Ficou a impressão de que, pela primeira vez, as autoridades estaduais se
davam conta de que violações de direitos humanos repercutem muito
além do Estado. Exigiu-se investigação pra valer, pelo Ministério Público
local, e não mero faz-de-conta, como
costumava acontecer no passado, e
ainda por vezes acontece, sempre que
havia agentes do Estado envolvidos.
Pouco depois, realizou-se uma audiência pública, aberta à imprensa, do
Conselho de Defesa dos Direitos da
Pessoa Humana, quando secretários
de Estado de Rondônia, o procurador-geral de Justiça e o comandante
da PM foram a Brasília prestar contas
das investigações. O relatório da comissão especial enviada a Rondônia
não deixou dúvidas sobre a gravidade
e a extensão das violações. Também a
Comissão Interamericana dos Direitos Humanos, dos EUA, não hesitou
em acolher a petição apresentada por
entidades que levaram denúncia formal a esse organismo da OEA.

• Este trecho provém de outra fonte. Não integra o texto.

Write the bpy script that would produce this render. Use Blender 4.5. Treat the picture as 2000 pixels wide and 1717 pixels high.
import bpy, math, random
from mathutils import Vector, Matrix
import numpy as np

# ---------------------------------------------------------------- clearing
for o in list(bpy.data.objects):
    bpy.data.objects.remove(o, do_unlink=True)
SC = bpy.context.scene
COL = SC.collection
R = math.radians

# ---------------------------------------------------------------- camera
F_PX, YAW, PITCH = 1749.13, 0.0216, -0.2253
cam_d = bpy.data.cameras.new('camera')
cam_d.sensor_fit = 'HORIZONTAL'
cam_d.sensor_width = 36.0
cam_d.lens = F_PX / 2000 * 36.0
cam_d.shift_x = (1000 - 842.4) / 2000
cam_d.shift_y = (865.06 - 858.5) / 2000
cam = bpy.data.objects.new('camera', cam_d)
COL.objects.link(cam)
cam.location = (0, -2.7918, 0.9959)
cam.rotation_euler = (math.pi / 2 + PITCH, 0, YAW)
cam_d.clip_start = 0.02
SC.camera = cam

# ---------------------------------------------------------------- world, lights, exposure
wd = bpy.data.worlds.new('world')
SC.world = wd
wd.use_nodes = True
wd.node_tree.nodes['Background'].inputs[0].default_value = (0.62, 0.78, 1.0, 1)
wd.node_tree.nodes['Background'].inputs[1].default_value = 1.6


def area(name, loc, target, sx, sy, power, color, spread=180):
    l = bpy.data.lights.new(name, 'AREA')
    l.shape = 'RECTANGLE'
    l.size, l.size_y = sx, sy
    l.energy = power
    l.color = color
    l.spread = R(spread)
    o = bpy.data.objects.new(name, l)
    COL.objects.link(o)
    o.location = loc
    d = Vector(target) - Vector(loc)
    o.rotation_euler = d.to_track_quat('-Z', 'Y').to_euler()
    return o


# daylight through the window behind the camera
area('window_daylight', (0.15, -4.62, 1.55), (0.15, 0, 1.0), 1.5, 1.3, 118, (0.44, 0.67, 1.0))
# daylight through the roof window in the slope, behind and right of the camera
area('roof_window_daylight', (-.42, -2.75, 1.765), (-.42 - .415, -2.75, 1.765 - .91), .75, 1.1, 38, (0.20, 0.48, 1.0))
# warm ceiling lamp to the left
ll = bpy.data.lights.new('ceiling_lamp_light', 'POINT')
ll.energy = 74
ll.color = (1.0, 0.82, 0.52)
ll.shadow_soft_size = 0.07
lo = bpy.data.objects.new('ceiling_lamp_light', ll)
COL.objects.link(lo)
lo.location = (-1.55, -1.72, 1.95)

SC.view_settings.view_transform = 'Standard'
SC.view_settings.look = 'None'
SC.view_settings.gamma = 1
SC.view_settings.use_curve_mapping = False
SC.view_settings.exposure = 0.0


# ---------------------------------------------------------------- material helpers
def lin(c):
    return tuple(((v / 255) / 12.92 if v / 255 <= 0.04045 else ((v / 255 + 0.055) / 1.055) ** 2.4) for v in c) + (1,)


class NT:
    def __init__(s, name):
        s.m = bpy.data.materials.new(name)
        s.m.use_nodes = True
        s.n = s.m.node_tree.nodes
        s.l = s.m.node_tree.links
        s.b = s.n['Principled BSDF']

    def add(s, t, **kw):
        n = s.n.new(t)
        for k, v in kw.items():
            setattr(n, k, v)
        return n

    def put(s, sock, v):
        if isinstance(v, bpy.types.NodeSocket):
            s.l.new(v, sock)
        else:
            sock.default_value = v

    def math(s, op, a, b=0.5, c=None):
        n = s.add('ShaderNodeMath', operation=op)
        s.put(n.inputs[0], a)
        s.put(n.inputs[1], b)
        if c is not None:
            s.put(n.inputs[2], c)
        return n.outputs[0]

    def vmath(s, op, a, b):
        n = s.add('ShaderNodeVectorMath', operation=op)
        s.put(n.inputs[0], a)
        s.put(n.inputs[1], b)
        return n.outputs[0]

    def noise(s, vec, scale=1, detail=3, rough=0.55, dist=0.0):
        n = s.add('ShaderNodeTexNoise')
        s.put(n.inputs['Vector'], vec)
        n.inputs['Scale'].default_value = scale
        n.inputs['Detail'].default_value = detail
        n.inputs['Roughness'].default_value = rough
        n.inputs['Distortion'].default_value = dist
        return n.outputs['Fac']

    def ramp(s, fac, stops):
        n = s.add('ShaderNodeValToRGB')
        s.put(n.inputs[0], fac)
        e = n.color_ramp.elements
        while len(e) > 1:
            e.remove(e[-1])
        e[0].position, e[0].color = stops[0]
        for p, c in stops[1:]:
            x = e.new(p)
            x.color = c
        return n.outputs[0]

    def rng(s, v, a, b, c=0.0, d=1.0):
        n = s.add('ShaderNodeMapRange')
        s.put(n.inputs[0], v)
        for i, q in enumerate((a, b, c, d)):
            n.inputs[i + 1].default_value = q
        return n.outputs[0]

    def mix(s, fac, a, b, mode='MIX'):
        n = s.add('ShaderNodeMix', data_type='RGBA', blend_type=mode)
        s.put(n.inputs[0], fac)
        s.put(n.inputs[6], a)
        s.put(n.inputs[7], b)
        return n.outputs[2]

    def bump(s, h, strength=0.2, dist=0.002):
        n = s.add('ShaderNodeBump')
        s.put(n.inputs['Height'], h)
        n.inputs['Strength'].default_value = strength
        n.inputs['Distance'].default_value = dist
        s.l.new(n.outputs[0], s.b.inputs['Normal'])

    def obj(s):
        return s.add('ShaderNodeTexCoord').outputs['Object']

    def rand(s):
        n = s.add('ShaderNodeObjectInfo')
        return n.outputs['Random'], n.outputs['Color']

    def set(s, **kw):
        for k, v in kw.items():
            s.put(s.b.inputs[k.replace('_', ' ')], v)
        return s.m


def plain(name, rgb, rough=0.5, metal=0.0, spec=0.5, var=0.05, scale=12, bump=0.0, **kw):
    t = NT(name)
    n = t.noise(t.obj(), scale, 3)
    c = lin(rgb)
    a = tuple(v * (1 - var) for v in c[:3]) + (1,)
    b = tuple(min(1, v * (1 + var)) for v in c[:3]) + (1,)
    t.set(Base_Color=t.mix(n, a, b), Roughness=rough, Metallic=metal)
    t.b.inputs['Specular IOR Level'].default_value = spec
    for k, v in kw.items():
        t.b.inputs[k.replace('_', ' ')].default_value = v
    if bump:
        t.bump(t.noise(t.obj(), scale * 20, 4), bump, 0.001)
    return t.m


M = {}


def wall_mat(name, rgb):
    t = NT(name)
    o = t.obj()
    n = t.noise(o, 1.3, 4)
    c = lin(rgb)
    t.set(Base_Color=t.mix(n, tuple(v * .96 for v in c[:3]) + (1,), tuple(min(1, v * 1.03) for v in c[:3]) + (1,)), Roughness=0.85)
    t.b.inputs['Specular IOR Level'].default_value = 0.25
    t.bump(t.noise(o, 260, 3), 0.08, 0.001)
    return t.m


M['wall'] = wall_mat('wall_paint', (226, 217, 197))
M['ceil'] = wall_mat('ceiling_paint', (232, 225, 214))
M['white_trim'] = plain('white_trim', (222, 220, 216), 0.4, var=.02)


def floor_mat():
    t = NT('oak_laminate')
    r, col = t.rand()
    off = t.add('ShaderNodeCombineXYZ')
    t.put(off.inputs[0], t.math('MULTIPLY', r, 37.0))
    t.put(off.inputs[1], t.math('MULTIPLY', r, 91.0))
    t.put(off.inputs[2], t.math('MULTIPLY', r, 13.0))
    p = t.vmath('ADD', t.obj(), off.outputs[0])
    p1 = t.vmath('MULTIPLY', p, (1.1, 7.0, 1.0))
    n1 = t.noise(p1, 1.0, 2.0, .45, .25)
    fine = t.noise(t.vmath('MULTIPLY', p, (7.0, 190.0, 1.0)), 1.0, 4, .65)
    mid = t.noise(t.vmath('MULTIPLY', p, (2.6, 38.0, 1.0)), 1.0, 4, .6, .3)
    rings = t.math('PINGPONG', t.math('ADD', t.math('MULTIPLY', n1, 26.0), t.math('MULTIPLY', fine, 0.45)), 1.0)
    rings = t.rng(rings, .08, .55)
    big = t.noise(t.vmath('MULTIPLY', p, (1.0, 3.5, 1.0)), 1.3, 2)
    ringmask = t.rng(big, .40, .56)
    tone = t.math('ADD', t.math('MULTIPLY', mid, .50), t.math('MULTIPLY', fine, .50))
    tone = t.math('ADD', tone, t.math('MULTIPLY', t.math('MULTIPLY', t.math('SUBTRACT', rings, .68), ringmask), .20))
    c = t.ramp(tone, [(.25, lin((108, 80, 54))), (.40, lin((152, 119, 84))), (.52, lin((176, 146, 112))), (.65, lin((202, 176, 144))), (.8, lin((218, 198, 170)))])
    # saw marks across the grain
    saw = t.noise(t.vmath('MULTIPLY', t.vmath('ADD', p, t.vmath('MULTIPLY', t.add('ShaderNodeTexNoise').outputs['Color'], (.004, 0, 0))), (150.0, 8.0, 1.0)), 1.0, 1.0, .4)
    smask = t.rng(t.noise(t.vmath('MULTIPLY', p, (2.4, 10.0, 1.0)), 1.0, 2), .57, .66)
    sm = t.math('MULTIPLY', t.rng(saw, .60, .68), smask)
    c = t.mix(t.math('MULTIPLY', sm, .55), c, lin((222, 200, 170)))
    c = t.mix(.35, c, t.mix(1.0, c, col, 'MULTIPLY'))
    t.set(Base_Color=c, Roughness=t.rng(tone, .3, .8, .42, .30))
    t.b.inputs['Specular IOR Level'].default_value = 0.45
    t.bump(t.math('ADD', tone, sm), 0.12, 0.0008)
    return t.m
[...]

Tratava-se de garantir apuração rigorosa, punição dos responsáveis, reparação às vítimas, providências para
impedir a repetição de episódios como aquele. Porém, o resultado final
não fugiu à regra de casos semelhantes -Candelária, Carandiru, Vigário
Geral e Eldorado de Carajás. Os julgamentos sempre demoram anos e terminam em sentenças que reforçam o
sentimento de impunidade que reina
no país. De fato, cinco anos depois, foram condenados dois camponeses e
alguns policiais, sem incluir comandantes. Recursos foram impetrados
pela defesa dos soldados, e tudo bem
somado, ninguém foi punido.
É preciso dar um basta definitivo à
violência institucional que continua à
sombra da conivência de autoridades
que são ainda insensíveis ao imperativo de estrito respeito à lei que deve reger a conduta de todos no Estado de
Direito. Distintas administrações federais têm se esforçado por implantar
uma política de Estado de direitos humanos, que não é monopólio de nenhum partido.
Acaba de ser criado um organismo
nacional para a prevenção da violência no campo, apostando no esforço
permanente de mediação de conflitos. Porém, ainda há grave descompasso entre o que se passa em várias
unidades da Federação e a necessidade de respeitar os compromissos ratificados pelo Brasil na ONU e na OEA.
Corumbiara deve servir de alerta a
todas as autoridades. Cabe insistir até
o último limite na mediação dos conflitos, buscando saídas negociadas para evitar derramamento de sangue.
Quando falharem todas as tentativas
e os choques ocorrerem, será preciso
garantir apuração rigorosa, processo
judicial isento, transparência e punição exemplar dos agentes públicos.
Sem isso, não conseguiremos consolidar a democracia em nosso país.
PAULO VANNUCHI é ministro da Secretaria Especial dos
Direitos Humanos da Presidência da República.
PAULO SÉRGIO PINHEIRO é expert independente do secretário-geral da ONU para violência contra a criança. Foi
secretário de Estado dos Direitos Humanos.